The sea trip and visit to Mozia must be one the top three.  We set off from the salt pans of Stagone where the Phoenicians were making salt nearly three millenium back.

I have this thing for sea salt and was really disappointed that there were non for sale there, but it was Easter, though I did get a little from a Mazara Supermarket.

Mozia/Mothia was built by the Phoenicians on the small island of San Pantaleo.

There was a very good Museum and the archaeological sites which were developed by Whittaker, an English Man whose family were linked to the trade in Marsala.  Just great a great article so making a link here.

The walk around the island was peaceful, with loads of wild flowers and birds singing....

We then had a short stop in Marsala, where I could not resist popping in to see the Tapestry Museum, you really have to hunt for it, and there is just a small door, then some steps, and you are in the most wonderful space with 8 large tapestries from the 16th Century which are still vivid and in excellent condition.  The person in the Office was really helpful and found me an English Leaflet.

After a delicious lunch at one of the lovely street cafe, we went on to a Marsala Tasting at Florios.  This was very slick and very well maintained.  We walked among the barrel some huge on beautifully tendered crushed tufa floors which helped to maintain just the right humidity and temperature.  We then were taken to a large room where we were taken through a film whilst we tasted the three Marsala wines with appropriate snack.  Then we had a few minutes in their very elegant shop with excellent choices of wine and other drinks.  We bought a nice bottle in an elegant tin.

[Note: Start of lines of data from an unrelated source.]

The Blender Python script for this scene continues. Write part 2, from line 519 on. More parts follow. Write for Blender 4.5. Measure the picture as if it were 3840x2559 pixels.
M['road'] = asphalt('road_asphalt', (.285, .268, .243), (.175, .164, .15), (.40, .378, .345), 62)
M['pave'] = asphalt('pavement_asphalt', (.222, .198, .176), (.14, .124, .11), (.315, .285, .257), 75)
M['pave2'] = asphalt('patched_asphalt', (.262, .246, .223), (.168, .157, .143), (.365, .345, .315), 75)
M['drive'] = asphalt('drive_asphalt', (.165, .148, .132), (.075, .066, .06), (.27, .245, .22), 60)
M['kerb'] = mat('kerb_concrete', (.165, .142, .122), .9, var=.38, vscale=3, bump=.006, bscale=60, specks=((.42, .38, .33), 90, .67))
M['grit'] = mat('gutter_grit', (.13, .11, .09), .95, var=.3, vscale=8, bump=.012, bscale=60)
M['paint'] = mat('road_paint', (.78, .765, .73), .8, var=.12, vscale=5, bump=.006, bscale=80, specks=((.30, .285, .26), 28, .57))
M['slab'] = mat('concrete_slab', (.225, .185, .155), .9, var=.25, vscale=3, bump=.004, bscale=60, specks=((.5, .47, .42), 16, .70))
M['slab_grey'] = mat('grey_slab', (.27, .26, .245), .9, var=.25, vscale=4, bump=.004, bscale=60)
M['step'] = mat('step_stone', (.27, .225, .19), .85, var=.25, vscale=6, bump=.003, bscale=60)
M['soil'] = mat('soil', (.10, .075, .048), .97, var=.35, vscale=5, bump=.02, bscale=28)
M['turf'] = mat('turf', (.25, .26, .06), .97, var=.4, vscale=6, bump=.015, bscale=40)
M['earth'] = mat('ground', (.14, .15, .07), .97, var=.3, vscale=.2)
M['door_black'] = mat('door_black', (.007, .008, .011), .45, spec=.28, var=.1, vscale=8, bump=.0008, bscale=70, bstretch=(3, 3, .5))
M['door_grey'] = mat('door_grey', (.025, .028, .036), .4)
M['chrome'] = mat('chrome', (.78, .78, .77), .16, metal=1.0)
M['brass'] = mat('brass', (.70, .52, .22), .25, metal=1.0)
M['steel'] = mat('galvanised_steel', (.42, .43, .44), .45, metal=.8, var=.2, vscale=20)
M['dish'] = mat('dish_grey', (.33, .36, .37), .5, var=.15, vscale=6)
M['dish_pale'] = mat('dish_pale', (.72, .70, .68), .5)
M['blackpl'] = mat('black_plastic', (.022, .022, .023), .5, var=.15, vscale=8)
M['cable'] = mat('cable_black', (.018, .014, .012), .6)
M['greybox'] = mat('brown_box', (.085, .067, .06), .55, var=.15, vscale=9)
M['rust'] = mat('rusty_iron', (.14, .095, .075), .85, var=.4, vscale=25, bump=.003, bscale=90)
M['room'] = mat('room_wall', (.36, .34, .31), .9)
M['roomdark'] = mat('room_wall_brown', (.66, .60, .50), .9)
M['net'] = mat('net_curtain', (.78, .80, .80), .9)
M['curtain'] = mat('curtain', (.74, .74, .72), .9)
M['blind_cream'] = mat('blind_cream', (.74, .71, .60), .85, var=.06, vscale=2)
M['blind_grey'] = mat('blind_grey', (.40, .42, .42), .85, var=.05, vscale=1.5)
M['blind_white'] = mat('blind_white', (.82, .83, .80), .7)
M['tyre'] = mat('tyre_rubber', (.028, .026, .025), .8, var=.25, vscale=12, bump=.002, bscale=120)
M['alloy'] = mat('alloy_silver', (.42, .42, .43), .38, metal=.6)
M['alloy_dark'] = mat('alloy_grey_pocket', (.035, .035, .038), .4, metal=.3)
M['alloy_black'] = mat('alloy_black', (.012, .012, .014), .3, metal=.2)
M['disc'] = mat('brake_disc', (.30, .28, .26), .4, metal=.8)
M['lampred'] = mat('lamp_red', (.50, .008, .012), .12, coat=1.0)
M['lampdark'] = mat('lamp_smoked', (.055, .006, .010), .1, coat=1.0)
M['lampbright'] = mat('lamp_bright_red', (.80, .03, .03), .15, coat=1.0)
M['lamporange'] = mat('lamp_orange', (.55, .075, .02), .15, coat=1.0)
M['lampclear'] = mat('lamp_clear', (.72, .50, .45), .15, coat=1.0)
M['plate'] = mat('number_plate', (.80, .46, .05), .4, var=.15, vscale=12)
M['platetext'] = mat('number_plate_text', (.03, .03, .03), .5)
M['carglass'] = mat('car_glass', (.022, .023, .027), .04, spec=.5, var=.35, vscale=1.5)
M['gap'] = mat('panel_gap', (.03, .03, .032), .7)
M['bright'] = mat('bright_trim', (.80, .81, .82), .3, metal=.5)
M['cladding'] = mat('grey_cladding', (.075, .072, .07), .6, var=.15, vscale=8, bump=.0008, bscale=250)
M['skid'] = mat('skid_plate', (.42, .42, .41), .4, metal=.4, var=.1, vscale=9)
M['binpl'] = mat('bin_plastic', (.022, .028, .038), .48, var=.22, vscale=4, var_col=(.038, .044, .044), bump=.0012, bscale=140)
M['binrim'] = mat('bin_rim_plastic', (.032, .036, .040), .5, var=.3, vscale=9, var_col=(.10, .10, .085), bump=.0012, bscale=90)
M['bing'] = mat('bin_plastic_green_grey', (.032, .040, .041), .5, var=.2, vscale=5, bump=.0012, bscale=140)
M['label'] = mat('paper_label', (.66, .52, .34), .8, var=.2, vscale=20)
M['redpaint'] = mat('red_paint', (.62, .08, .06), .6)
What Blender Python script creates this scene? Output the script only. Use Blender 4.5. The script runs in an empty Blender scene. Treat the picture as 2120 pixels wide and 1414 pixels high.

Our last few days were spent in Acireale at the foot of Mount Etna.  Our hotel Maugeri was nicely situated for a walk straight into the centre, though much was closed for Easter.  On Easter Sunday, whilst most of the gang went to Etna, we decided to have our only day off.  We ventured down a very steep path down to the coast and on the way back up found a nice restaurant with great views.  It was quite a relief as we wondered whether we would find anywhere open.  We had tried a restaurant along by the quay but they would only serve the full 4 courses as it was Easter Sunday.  We did end up having three courses at the other restaurant...all very good, and within 10 minutes of our arrival the whole place filled up with Sicilians!

We had tours of Acireale and also Catania, both really interesting and after all the baroque architecture D was delighted to spend some time at the Museo Civiso Castello Ursino.  I loved the large Basalt Elephant....

We were both a little overwhelmed with the amount we saw.  We felt we could not eat any more Pasta, or Pizza, etc., but its strange within days of coming back I have made Pasta Norma, and made my version of the chickpea and fennel soup we had for lunch on a lemon farm...yes we were allowed to pick one each, and when we got back I made home made lemonade.  They get four crops of lemons a year!

Would I go back, yes, take me now!  What I wish the Sicilians would do...finish their buildings, and find a solution to their rubbish and litter problems...please, then it would be close to Paradise.

Thanks to our fellow travellers, some from as far as Scotland, and Australia for making agreeable holiday companions, and thanks to a great driver and tour leader too.